No Thanks

20 December 2006



Time Magazine’s Person of the Year Declines the Honor

Around the end of every December, the news magazines start to run out of fodder. The Economist sensibly prints an edition that covers a fortnight rather than the usual week. The others tend to rely on puffery to fill out the book. Time has named a Person of the Year for decades to pad their December offerings. This year, the magazine named “You” the Person of the Year. Thanks, but no thanks. One respectfully declines.

Time picked the second person (singular or plural was unclear – a limitation of the English language), and as the cover explained, “You. Yes, you. You control the information age. Welcome to your world.” Quite clearly, the editors have not done their fact checking. This is par for the corporate course, but actually, if this world belonged to the first person singular, it would be much better managed. If nothing else, politeness would be making a comeback, and skepticism would be an officially recognized religion. And cholesterol would be a nutrient.

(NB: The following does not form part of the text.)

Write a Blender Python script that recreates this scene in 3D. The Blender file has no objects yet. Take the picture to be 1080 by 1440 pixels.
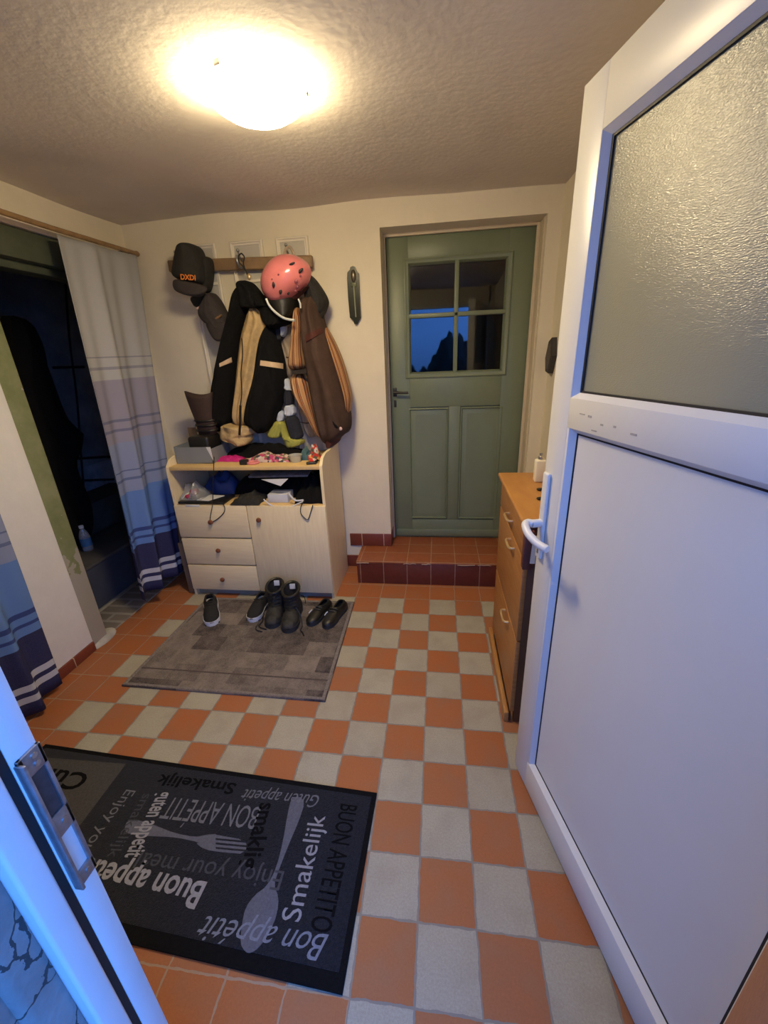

Besides, while 2006 has been adequate, it wasn’t really up there with 1983-84, nor 1995. It clearly wasn’t as bad as 1976, 1977, or 1978, but everyone had a bad time then. All the same, 2006 just hasn’t been the sort of year that one feels was good enough to qualify one as “Person of the Year.” It’s rather difficult to accept that this kind of year could get the prize when other extremely good years didn’t even put one in the running.

What truly annoys, though, is the company one must keep if one accepts what must have been intended as an honor. While being in the same club as Mahatma Gandhi, Martin Luther King, Jr., and Nelson Mandela is rather gratifying, there are other members of the club that are, well, off-putting. Adolf Hitler was “Man of the Year” in 1938, and Joe Stalin won in 1939 and again in 1942. Moving up the scale from homicidal maniacs toward mere criminals, one doesn’t want to be associated with Deng Xiaopeng (1985), Ayatollah Khomeini (1979) or Richard Nixon (1971 and 1972, the latter in tandem with Henry Kissinger). The magazine does say that it annually selects the person who, “for better or worse, has most influenced events in the preceding year.” Sorry, but one has higher standards than that.

Naturally, one welcomes the gesture, and one feels a bit embarrassed for the editors at Time. Still, they only had to ask if one were interested. A discrete, “no, thanks” would have spared everyone this awkward moment. This is what happens when one tries to publish a news magazine when there’s no news. Meanwhile, the chaps over at the Economist have had a good rest and will be back in January all the better for it. Here endeth the lesson.